La salud se resiente. La obra ahonda en esta espiral desesperante, que se perpetúa. Si no ganas suficiente dinero con un trabajo -y se evidencia que nadie lo gana cobrando 120 dólares por semana-, debes tener dos. Y al tener dos, surge la fatiga, los problemas de articulaciones, de respiración, sedentarismo, obesidad...

La falta de conocimiento es clave. Este punto también desquicia a la cronista, y con ella al lector. ¿Por qué algunos de sus compañeros no buscan un trabajo mejor pagado, pudiendo obtenerlo? ¿Por qué la gente no se organiza y se queja cuando no les dejan más de cinco minutos para comer? ¿Por qué no optan por una comida algo más nutritiva si cuesta lo mismo que la que comen? Sencillamente, porque no saben. Es simple y aterrador. No lo saben. Y de eso se aprovechan los jefes que les contratan, los encargados que les obligan a trabajar sin una pausa y las compañías que les venden los productos que consumen, y eso incluye las hipotecas basura.

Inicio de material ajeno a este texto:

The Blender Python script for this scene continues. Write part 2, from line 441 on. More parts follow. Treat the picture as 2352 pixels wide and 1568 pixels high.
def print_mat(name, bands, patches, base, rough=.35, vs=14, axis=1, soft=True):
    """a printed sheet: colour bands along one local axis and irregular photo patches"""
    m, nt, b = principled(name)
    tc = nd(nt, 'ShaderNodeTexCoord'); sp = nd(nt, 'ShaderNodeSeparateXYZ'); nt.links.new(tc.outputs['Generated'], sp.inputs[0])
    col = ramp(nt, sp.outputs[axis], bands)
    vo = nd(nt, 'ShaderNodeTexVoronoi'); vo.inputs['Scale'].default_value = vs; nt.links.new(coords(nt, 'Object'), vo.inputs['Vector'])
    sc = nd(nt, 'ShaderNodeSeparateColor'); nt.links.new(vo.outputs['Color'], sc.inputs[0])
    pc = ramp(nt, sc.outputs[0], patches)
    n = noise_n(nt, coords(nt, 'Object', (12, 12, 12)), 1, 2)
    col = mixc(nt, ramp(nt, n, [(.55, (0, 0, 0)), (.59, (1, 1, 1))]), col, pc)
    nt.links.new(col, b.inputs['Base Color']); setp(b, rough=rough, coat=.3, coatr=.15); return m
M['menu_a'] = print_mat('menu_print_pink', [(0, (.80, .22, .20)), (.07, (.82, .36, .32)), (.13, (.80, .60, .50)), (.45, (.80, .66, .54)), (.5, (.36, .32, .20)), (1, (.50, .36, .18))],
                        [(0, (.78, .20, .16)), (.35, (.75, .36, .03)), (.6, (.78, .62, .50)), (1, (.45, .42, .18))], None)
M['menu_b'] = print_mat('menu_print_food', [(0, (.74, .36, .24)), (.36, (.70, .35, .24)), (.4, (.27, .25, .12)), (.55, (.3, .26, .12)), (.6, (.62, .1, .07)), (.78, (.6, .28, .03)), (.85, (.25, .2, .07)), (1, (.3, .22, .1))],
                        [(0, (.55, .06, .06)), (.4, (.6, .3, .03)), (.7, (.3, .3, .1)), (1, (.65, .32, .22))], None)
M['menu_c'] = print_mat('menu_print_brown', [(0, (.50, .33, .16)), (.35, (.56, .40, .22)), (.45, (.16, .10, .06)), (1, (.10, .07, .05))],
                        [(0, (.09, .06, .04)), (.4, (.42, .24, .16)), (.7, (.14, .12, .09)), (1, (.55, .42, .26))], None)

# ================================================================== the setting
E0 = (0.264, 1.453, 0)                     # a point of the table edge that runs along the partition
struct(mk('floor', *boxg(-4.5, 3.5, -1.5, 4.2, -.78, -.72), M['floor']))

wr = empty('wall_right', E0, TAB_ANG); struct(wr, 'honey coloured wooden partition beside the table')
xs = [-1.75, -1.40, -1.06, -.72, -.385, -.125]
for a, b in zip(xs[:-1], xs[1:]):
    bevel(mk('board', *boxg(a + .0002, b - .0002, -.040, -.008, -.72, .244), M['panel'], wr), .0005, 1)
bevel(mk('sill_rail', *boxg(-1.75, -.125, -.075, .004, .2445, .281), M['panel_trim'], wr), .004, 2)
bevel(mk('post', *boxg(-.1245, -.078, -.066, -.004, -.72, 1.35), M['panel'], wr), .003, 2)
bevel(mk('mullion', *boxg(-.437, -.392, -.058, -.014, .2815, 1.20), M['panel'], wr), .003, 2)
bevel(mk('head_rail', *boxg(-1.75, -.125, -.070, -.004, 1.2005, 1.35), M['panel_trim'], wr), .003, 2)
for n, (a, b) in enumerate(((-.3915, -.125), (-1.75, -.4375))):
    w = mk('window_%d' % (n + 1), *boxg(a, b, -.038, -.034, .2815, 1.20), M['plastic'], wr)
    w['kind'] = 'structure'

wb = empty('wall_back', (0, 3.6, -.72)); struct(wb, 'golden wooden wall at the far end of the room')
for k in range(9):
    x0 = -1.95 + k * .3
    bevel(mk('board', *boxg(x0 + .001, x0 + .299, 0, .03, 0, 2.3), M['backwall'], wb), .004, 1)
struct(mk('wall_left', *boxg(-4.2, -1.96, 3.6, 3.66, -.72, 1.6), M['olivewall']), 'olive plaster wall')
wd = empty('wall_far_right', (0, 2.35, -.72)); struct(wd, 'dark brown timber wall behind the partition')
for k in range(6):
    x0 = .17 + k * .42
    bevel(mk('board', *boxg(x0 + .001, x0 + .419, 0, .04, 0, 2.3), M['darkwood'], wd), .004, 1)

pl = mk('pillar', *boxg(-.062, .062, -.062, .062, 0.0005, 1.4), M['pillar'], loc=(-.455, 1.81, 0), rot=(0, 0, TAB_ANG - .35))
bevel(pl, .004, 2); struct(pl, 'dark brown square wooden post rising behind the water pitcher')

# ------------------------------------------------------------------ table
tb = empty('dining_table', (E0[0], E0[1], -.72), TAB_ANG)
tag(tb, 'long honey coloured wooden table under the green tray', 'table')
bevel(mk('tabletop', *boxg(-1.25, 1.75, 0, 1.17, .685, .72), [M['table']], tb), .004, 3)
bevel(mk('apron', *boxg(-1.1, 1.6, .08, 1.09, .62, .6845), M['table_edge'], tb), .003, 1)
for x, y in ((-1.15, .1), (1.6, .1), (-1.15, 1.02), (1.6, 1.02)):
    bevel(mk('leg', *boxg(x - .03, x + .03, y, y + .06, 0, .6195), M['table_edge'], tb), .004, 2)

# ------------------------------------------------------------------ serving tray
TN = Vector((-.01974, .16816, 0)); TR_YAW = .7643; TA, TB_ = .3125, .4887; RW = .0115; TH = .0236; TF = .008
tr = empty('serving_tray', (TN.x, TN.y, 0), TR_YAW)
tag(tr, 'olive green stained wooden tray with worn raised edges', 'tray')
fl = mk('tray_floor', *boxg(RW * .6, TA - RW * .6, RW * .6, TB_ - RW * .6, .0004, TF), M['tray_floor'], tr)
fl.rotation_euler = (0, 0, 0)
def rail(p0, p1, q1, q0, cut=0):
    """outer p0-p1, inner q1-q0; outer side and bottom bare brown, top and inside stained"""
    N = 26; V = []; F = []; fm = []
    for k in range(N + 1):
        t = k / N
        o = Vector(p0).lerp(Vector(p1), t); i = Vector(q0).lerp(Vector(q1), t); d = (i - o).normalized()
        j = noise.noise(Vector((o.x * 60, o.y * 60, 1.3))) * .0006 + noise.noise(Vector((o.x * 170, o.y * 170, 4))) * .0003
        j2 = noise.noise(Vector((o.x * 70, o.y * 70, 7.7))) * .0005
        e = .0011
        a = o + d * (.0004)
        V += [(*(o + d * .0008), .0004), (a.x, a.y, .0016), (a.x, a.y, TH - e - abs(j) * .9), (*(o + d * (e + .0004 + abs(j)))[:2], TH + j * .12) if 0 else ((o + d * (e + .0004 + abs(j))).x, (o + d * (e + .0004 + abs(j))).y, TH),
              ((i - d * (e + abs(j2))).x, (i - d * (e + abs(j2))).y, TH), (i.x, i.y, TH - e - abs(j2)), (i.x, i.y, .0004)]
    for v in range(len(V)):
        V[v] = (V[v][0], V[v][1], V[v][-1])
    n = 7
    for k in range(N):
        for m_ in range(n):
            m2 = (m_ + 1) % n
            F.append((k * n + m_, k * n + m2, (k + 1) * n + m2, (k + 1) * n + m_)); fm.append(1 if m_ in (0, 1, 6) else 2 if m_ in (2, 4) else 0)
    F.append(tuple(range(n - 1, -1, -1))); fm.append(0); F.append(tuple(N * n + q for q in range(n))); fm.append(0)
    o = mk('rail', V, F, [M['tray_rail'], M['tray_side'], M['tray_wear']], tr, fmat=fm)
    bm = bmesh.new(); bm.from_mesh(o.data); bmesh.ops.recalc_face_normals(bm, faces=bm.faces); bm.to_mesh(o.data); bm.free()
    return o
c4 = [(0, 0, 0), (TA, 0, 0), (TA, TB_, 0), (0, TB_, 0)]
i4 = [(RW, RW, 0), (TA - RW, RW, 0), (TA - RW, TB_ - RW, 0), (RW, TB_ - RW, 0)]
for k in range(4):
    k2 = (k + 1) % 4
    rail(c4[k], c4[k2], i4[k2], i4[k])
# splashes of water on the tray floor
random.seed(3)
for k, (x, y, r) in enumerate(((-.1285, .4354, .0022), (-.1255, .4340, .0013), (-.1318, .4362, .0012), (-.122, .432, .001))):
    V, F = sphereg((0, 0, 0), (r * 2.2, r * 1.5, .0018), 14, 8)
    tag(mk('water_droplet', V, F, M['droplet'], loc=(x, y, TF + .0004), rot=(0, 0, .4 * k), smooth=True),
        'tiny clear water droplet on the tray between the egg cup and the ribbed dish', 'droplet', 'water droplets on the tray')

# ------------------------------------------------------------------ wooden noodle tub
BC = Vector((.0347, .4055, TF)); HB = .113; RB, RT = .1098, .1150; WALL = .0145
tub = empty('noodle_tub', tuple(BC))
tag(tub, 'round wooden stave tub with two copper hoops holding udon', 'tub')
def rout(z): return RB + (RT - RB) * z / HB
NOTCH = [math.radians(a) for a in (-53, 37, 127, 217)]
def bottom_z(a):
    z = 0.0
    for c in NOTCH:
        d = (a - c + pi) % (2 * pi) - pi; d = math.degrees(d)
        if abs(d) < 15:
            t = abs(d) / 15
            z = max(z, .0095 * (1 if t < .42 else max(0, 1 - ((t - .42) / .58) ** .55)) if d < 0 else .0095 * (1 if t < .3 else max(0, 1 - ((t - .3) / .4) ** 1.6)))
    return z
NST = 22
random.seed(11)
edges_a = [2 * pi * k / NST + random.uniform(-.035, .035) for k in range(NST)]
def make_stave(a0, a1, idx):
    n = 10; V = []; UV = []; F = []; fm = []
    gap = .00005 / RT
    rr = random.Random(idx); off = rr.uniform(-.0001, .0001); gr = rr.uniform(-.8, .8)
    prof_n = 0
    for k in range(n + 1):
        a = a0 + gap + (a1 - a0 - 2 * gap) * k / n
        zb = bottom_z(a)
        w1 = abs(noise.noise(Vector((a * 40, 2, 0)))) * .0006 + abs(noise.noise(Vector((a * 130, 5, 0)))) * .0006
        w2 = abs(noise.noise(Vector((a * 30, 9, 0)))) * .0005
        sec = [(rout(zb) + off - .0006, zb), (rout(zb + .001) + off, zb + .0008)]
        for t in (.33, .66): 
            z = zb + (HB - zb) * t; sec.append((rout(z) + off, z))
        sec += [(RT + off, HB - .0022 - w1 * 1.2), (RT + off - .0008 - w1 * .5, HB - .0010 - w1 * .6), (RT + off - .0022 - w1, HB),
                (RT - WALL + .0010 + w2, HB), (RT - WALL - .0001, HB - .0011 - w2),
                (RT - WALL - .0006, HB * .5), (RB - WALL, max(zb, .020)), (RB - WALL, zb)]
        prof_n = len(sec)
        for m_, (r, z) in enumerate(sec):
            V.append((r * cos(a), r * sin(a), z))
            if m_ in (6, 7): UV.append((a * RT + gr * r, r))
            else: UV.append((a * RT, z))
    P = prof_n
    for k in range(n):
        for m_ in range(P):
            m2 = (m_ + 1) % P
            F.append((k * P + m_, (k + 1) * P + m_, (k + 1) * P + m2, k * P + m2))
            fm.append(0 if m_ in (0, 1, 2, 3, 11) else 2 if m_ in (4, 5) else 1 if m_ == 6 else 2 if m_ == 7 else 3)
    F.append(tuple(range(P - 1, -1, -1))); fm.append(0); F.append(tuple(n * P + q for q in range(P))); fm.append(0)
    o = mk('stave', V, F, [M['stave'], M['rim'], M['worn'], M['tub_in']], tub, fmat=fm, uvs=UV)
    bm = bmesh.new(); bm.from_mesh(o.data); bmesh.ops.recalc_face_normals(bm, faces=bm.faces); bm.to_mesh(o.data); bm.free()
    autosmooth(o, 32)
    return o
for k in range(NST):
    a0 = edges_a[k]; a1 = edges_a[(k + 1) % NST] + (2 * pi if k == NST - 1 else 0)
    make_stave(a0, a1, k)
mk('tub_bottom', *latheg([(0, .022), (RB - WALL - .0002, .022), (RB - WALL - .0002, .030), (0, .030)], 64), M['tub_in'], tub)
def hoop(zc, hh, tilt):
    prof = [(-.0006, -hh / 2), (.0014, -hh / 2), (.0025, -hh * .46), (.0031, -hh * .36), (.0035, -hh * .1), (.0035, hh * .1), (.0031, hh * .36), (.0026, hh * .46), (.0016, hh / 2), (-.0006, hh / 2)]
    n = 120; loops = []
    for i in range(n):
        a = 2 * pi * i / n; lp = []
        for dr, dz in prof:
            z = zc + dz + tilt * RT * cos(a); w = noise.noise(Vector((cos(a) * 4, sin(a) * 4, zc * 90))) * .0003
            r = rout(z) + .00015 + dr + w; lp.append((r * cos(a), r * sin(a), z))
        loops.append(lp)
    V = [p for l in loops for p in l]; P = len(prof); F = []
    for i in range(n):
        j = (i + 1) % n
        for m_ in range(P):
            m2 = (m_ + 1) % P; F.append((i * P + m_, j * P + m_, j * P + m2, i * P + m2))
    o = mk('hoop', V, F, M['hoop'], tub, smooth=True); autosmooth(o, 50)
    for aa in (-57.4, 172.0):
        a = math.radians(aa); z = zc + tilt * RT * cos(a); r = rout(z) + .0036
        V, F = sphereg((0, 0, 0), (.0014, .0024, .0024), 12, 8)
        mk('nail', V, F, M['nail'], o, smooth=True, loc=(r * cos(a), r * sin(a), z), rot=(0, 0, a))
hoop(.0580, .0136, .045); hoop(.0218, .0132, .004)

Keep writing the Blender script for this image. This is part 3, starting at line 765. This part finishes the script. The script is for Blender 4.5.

Se fomenta la delación. En el trabajo de remuneración mínima, Ehrenreich aprende que el compañerismo se confunde con rebelión de corte marxista. Para muestra, los cuestionarios que le presentan a cualquiera que se presente a ser dependiente en una tienda, o camarero en un bar. “¿Delatarías a un compañero si ves que hace algo inadecuado?”. “¿Qué opinas de aquellos que consumen sustancias ilegales?”. El control de la fuerza de trabajo implica al cuerpo y a la mente a través de la más que común exigencia de tests de personalidad, muestras de orina y cuestionarios, cuanto menos dudosos.

  • Los derechos básicos no existen. A los trabajadores de Wallmart les encierran para que no puedan salir cuando acaban su turno si se decide que tienen que hacer horas extras que no les pagan. Esta imagen resume una ínfima parte de la conclusión más evidente del libro. Si no hay poder público dispuesto a garantizar una mínima protección al ciudadano, no queda nada. Ni el derecho a la salud, ni al trabajo digno, ni a la vivienda adecuada, ni a la información, ni a la protesta.

Por cuatro duros: cómo no apañárselas en Estados Unidos es de lectura obligada en muchas universidades estadounidenses, con las consabidas quejas de grupos de estudiantes conservadores y legisladores municipales. Ahora ya sabemos por qué.